Austen experts feel that this story was written, like many others, only for the pleasure of her family and friends. It is scribbled across three notebooks, in childish handwriting, and the complete work is thought to have been written over a period of six or seven years. It is dedicated to one of her cousins, whom she was very close to, Eliza de Feuillide. Eliza herself was an extremely colorful figure and is thought to have been the illegitimate daughter of the first Governor General of India, Warren Hastings. She was also a witness to the French Revolution where her husband, the self styled Comte de Feuillide was guillotined.

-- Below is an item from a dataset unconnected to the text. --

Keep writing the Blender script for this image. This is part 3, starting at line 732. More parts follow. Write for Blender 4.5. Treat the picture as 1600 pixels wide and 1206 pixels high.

For the young Jane, these events must have been sheer inspiration to a writer's imagination. Love and Friendship takes the shape of an expostulatory novel. Written as a series of letters from Laura to a much younger Marianne who is her friend Isabel's daughter, it is meant to apprise the young and flighty Marianne about the dangers of infatuation and falling headlong into romantic love. The book offers an early and crucial insight into Jane Austen's style, her wonderful sense of humor and her take on contemporary society.
At times, she portrays events almost in parody form, at others, she is sharp and critical, but as always, the typical Jane Austen brand of gentle, sparkling wit is highly evident. She describes the concept of “sensibility” or what we would today call “sensitivity” or “sentimentality” and how it can be taken to ridiculous extremes. The deliberately twisted and complicated plot is replete with fainting fits, deaths due to a variety of causes, including “galloping consumption,” plenty of drama, elopements galore, unbelievable coincidences and wicked philanderers—all the elements that a typical potboiler of the era would contain.
Love and Friendship was written primarily for the amusement of her large and gregarious family, and young Jane was probably called upon to read her writings aloud. The reader can only imagine the sheer hilarity that the novel must have evoked. As part of a collection of Jane Austen Juvenilia, this is indeed a treasure trove for Jane Austen enthusiasts as it offers early glimpses of that brilliant talent which was to shine forth a few years later and delight readers of all ages.